Director: Oliver Stone
Starring:  Carey Mulligan, Shia LaBeouf, Charlie Sheen, Michael Douglas and Susan Sarandon.
Distributor: Twentieth Century Fox
Runtime: 133 mins. Reviewed in Nov 2011
| JustWatch |
Rating notes: Infrequent coarse language

A welcome sequel.

23 years earlier, Michael Douglas’ Oscar-winning role as insider trader, Gordon Gecko, with his now immortalised motto, Greed is good, became one of the screen’s most famous icons. However, as the 1980s were drawing to a close, Stone’s film was in some ways prophetic and was released at the time of the Wall Street collapse of October 1987. It was strong stuff and a timely critique. This time, Stone does not have to be prophetic. The world shared in the financial collapse of 2008 and the American government had to bail out the banks, and banks were being bailed out – much to the public’s dismay and their being scandalised by the extravagant bonus culture that rewarded bosses who failed (let alone acted illegally).

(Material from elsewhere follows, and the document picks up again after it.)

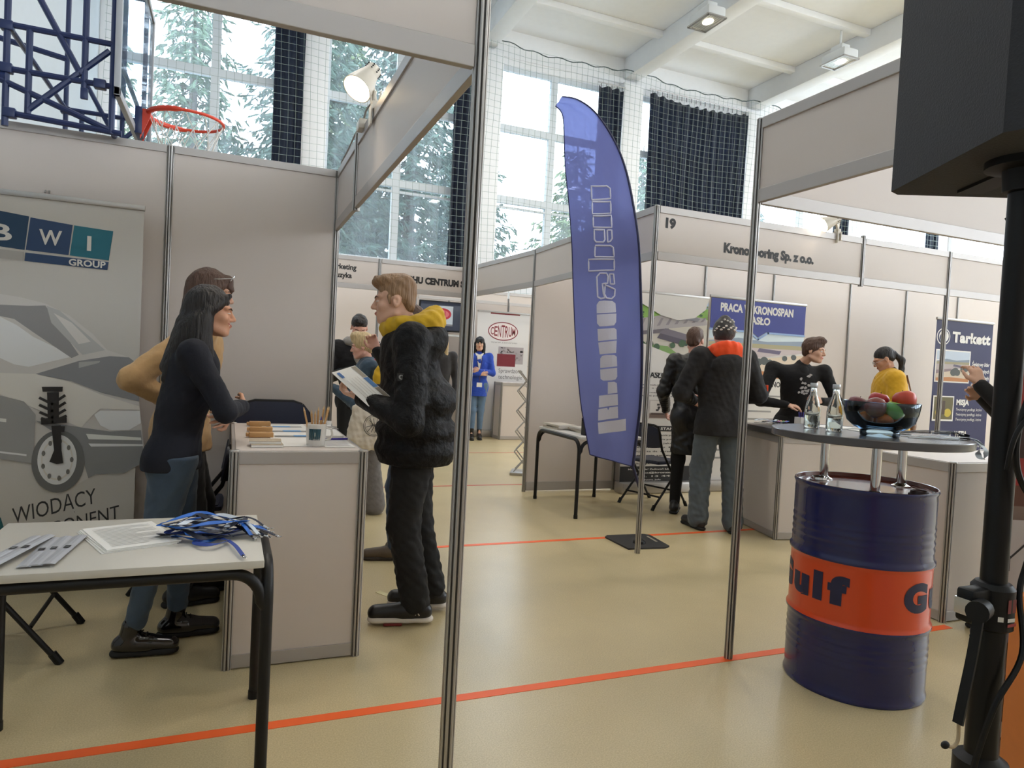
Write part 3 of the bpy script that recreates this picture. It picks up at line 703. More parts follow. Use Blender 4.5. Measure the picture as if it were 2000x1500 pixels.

This film, with its behind the scenes look at American banking, the go-getting personalities and their ruthlessness adapted for consumption by a wide cinema-going public is certainly not going to endear the bankers to anyone. And since the film was in production, Lehman Brothers bank collapsed and even Goldman Sachs is being investigated. Greed wasn’t good, but, as the newly released from jail and promoting his new book, a newly smoothly ageing Gordon Gecko reminds us, everybody indulged in that greed where they could. In the final credits, on an American banknote is the wry joking motto, ‘In greed we trust’.

So, Oliver Stone and his writers are socking it to them and to us – but, because the times are bad, there are many notes of warm humanity and more humble values which may strike some viewers as a bit sentimental for this kind of film.

Michael Douglas (looking ever more like his father as he ages) relishes the chance to be Gordon Gecko again, and the screenplay does not fail him. His Fordham lecture is well worth listening to, as is his advice (both straightforward and devious) to his intended son-in-law, Jake (Shia LaBoeuf, who has moved from juvenile star (Holes) to teenage drama (Disturbia) to action hero (The Transformers) to good adult fare. But, despite the charm and the alleged repentance, can a Gecko change whatever it is that is natural to it? Yes, then no, then maybe!

Frank Langella gives credibility to the first part of the film, a banker of the old school who is dismayed by the upstarts and the machine controlled global finances. He is Jake’s mentor. Then, enter the principal villain for this sequel, a younger, unscrupulous speculator, Bretton James (Josh Brolin who was Oliver Stone’s George W). He is under the wing of a veteran who remembers the crash of 1929, a welcome role for 93 year old Eli Wallach. Things financial go from bad to worse as the Federal Reserve is brought in and even the Bush administration had to bail out the banks which seemed to justify that antichrist of American opinion, ‘socialism’ – which some did accuse George W Bush of in fact.

There is also a human story in Wall Street 2. Carey Mulligan (An Education) plays Gecko’s alienated daughter, Winnie, engaged to Jake who tries to reconcile her with her father. She is a director of a non-profit website, Frozen Truth, (Bretton James says he doesn’t understand ‘non-profit’) which reminds us of how influential sites are and how they can be a power for good (investigative expose articles) or source for unfounded rumours which become a reality that demand to be investigated and argued against.

There are some interesting sub-plots involving Susan Sarandon as Jake’s real estate agent mother, a glimpse of Sylvia Miles as another agent and Austin Pendleton as a physicist working on green-friendly research.

Make allowances for the human and nicer aspects of the film and enjoy the Wall Street side of it. It will make you rather self-satisfiedly indignant at those unscrupulous speculators – but the question remains what can be done, what is being done – and where are we headed?